Hujan Rindu

Oleh  Don Jakayamani

Hasrat hati ingin menjumpai kekasih. Sudah lama kami tak bersua, meski sekadar becanda akan gurihnya idealisme. Cerita kami yang selalu berakhir di ujung pragmatisme.

Negeri kami kaya SDA, namun ‘miskin’ intelektual. Kalaupun tersisa beberapa, tak kuat lagi menahan materialisme. Dampaknya, visi hanya dongeng di saat belum mendapatkan apa yang diinginkan.

Hujan turun. Ia mengabarkan  keadaan kekasih. Masih menunggu terbinanya insan akademis, pencipta, pengabdi yang bernafaskan Islam dan bertanggung jawab atas terwujudnya masyarakat adil makmur yang diridhai Allah SWT. Kekasihku malah dimusuhi kampus. Padahal, kekasihku memberi iman, ilmu dan pembuktian dengan amal.

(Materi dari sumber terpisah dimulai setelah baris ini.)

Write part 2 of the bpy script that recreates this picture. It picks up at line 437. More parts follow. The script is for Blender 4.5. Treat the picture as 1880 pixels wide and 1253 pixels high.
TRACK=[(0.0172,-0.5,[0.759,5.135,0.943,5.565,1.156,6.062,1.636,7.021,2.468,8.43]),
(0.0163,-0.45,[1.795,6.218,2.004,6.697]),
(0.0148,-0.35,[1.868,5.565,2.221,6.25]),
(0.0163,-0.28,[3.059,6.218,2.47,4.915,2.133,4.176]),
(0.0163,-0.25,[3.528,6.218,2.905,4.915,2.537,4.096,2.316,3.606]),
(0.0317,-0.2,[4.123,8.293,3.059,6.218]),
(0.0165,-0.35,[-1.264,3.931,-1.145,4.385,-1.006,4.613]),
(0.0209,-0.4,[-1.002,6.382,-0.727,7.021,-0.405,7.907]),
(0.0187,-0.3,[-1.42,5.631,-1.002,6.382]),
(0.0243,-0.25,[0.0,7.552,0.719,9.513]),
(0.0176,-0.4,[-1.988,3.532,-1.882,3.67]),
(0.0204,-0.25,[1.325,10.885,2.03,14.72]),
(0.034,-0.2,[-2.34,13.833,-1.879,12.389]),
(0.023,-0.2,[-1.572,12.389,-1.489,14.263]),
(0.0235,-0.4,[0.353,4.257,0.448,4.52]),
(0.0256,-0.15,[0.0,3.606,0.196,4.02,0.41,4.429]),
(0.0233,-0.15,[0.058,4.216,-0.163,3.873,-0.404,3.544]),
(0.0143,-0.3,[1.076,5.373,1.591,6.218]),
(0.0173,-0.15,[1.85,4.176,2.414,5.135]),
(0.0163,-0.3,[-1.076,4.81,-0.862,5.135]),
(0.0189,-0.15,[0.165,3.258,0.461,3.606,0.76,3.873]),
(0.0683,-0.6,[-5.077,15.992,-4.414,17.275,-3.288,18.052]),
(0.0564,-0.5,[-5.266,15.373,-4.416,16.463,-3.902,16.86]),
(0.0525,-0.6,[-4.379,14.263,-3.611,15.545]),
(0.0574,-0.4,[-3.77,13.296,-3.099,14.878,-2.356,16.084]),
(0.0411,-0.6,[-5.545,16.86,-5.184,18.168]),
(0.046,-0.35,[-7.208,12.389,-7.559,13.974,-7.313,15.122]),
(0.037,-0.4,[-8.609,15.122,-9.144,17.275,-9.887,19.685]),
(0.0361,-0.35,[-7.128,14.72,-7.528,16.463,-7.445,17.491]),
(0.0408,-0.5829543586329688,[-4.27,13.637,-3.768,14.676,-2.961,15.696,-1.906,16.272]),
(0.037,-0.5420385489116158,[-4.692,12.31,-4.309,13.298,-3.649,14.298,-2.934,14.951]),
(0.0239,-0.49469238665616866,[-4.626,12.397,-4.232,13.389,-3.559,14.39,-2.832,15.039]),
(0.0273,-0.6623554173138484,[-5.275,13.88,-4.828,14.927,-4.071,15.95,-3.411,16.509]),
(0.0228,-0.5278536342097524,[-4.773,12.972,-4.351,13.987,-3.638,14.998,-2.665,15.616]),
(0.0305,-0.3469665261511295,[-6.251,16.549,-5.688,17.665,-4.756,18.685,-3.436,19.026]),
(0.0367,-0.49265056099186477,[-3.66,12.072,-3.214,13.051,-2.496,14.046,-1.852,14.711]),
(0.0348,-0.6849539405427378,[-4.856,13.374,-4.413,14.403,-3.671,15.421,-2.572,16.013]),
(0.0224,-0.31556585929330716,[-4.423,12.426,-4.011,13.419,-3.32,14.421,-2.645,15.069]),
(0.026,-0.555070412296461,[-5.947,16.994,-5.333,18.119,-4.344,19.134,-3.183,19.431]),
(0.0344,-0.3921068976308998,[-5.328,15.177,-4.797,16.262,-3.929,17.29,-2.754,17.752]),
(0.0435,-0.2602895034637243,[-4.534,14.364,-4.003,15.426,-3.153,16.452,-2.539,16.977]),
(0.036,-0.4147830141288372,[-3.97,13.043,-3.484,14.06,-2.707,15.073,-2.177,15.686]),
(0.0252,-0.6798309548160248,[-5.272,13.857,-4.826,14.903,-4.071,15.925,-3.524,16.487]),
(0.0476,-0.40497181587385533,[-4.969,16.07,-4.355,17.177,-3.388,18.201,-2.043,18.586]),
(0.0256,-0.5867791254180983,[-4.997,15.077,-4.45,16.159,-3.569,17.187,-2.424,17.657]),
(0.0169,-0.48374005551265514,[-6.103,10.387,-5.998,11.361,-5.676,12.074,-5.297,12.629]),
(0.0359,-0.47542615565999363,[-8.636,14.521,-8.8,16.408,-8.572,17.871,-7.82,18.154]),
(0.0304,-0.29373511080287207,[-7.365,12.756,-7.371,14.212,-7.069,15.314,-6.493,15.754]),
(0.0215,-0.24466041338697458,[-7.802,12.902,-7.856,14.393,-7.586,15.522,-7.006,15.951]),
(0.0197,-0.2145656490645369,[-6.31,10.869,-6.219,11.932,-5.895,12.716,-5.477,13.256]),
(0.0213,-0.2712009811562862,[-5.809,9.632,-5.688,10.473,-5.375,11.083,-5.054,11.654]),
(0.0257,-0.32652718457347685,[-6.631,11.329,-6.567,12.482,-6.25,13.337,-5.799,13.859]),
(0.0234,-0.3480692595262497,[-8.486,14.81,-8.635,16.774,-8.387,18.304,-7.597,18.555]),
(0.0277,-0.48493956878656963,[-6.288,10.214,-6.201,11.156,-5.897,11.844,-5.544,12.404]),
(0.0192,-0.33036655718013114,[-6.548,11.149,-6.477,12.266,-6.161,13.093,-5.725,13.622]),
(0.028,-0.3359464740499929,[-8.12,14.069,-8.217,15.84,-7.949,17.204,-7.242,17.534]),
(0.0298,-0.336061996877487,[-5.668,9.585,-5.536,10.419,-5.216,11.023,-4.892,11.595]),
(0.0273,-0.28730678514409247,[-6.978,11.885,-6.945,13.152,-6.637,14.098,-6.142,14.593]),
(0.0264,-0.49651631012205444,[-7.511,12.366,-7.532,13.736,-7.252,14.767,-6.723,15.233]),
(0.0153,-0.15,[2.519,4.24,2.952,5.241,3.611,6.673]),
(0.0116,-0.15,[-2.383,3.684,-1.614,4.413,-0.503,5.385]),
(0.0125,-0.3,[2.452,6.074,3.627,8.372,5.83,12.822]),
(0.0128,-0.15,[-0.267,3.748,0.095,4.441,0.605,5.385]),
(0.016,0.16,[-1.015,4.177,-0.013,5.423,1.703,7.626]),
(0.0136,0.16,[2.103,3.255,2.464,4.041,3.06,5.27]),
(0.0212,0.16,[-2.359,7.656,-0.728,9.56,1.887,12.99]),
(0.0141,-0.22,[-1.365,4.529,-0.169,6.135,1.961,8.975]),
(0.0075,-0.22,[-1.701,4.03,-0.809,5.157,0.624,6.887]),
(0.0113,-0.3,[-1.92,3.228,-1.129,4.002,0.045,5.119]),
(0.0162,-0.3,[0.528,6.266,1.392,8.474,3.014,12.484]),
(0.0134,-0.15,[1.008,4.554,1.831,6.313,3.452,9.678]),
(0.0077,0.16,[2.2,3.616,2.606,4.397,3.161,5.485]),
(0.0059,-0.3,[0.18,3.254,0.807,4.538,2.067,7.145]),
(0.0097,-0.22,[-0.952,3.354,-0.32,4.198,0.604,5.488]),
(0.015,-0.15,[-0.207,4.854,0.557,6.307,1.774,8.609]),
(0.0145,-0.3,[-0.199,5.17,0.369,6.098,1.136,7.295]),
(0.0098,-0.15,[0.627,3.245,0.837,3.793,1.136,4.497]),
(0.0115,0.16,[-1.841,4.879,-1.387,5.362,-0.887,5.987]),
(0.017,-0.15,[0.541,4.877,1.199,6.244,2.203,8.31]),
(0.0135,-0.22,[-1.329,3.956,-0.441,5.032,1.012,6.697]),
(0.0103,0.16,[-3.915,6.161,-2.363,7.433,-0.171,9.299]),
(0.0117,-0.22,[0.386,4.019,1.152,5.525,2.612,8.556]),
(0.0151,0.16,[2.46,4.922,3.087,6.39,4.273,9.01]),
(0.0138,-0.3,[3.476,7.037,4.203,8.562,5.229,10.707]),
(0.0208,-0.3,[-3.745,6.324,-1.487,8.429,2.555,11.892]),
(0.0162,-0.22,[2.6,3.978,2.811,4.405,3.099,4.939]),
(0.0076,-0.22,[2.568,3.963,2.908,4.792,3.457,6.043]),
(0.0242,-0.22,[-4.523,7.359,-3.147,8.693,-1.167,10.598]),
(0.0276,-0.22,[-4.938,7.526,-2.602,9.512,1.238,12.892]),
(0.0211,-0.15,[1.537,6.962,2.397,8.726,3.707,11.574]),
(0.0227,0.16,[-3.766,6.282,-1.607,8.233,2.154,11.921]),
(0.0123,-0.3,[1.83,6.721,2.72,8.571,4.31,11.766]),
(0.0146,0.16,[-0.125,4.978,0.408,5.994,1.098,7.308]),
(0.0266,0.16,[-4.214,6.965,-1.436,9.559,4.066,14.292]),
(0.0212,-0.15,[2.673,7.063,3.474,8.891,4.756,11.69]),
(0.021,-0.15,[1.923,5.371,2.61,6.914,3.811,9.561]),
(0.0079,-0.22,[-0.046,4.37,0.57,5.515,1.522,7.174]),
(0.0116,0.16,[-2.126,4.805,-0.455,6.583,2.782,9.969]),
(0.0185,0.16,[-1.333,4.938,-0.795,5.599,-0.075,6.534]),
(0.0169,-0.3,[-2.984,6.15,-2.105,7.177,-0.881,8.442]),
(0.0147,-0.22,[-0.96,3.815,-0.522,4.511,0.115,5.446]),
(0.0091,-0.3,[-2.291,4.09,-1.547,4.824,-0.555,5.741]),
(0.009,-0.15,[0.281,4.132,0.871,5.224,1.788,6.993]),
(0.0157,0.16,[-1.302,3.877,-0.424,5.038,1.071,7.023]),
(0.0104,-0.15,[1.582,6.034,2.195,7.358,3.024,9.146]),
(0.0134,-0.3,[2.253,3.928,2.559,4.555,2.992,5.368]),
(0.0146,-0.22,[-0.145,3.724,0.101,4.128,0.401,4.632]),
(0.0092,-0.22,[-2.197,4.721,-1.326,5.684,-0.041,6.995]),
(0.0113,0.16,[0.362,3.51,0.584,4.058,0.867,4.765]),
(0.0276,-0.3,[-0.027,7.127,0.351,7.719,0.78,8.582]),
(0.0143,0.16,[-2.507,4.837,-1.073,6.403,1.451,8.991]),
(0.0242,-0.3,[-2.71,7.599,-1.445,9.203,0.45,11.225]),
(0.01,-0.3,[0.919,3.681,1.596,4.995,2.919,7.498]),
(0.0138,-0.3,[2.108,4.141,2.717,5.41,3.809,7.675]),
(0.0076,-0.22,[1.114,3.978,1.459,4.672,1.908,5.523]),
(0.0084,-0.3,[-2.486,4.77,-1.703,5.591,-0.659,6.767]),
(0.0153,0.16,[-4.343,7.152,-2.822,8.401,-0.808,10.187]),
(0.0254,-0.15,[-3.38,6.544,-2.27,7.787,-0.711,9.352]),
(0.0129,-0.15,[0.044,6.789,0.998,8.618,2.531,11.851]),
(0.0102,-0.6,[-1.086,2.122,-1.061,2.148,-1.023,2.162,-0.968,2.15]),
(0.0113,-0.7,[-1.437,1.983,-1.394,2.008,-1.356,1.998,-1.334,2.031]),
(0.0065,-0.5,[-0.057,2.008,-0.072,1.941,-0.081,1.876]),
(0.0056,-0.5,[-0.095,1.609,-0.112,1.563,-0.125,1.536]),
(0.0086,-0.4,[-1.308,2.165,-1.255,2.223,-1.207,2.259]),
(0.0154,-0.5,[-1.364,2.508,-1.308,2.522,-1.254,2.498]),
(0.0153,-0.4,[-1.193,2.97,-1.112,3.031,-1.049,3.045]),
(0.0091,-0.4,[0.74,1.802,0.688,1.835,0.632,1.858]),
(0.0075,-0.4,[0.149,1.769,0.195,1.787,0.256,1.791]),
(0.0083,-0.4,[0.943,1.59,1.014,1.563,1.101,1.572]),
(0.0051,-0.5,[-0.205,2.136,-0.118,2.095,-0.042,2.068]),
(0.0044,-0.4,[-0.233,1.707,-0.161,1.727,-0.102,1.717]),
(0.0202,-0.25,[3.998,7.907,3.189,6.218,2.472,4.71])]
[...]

Bak pepatah, “habis manis sepah dibuang”. Kampus lupa, kekasihku telah mengisi kekosongan ruang itu. Ruang yang sejatinya diisi nilai-nilai dan amal. Namun kekasihku bukan sembarang, senyumnya bak hujan di kala kemarau. Ia memberi rahmat tanpa peduli cacian dan makian. Ia bahkan membasahi setiap area yang ikut mencacinya.

Pohon-pohon tumbuh dan berbunga, diakhiri buah. Para pemetik buah bahkan tak tahu siapa pemilik buah. Tentu saja mereka juga enggan mengetahui proses hingga hadirnya buah. Mereka hanya tahu buah itu enak, selama ada uang semua perkara mudah.

Kerinduan datang. Kekasihku murung menanti. Kapan hadirnya masyarakat adil makmur yang diridhai Allah SWT. Bagaimana mungkin hadir jika visi sudah ditenggelamkan pragmatisme dan hedonisme. Ditambah monolog demokrasi ala oligarki. Kandidat hanya kuda tunggangan para pemilik modal. Hanya wayang di panggung demokrasi.

Oh kekasih, maafkan diriku yang tak mampu membuatmu tersenyum. Maafkan diri ini yang selalu galau akan angan dan anggap. Hujan rindu hadir. Mungkinkah kita bersama, menjalani hari-hari penuh godaan. Diyakinkan dengan iman, diusahakan dengan ilmu, dan diwujudkan dengan amal baik. Kita pun sepakat, yakin usaha sampai.